Spiritual revolution is dawning
In spite of the disappointed look in the eyes of our parents, the questions raised by astonished relatives and neighbours, and the incredulous expressions of our friends, we have persisted, thanks to the support of some elders. Without our noticing, a lot of changes have taken place. Going against the tide of pursuing one’s own material benefit, we are searching for our roots and looking for the pure land our village once was. In a meeting in Guiyang after Chinese New Year, I was no longer the only one who gave offerings to our ancestors before we ate. Though Yang Guangjian was the youngest, he was the most senior in the extended family. He also made offerings to our ancestors by nipping off some meat and pouring some wine on the floor. More and more young Miao people are picking up the teaching bequeathed to us by the older generations. We believe that our ancestors have three souls. One soul follows the migration route, to return to the place where our ancestors used to live. Another soul wanders in the hills waiting for reincarnation. The third soul stays near the younger generation to protect us. Now when we return to drink wine with aunties in our home village, we understand the meaning of the songs they sing and we can also sing a few simple wine songs in reply.
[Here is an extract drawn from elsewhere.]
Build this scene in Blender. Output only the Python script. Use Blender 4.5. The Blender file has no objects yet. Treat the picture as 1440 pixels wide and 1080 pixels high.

After Chinese New Year, all the young people of Queniao left the village, like migrating birds. The village became quiet again. However, deep in our hearts there is a vast mountain. We are changing quietly.
Postscript:
Since 2011, PCD has been supporting community workers in our various programme sites to document their community work experience and to reflect on the direction of their work. The vigour of sustainable living in local communities is manifested in these interesting stories written by the community workers. This article is excerpted from one of their stories and has been edited for publication here. The whole article will be published in the periodical, Fragrant Soil, which will be printed soon. We will continue to publish these stories on different platforms.
- Queniao Village is in the eastern part of Leishan County, Guizhou. It lies deep in the hinterland of Leigongshan National Natural Reserve. In Miao language the name of the village is Juenao which means “the source of blue hills and green water.” Today traditional Miao culture is still preserved in the village. There are four main family names in the village: Yang, Luo, Wu and Liang. The ancestors of the Yangs came from Fangxiang County and 17 generations have lived in Queniao, with a history of 500 years.
- In Miao folk tales as depicted in the kaiqin song, the origin of social relationships between humans is personified as qin. Kaiqin means establishing families. The kaiqin song is an ancient song that is most widely circulated among Miao people. The lyrics have over ten thousand lines, and one may not be able to finish singing the song in two days and two nights. The song is divided into two parts, chuqin and kaiqin. The latter is the main body of the song and depicts in detail the marriage processes of all animals, gods, immortals and human beings.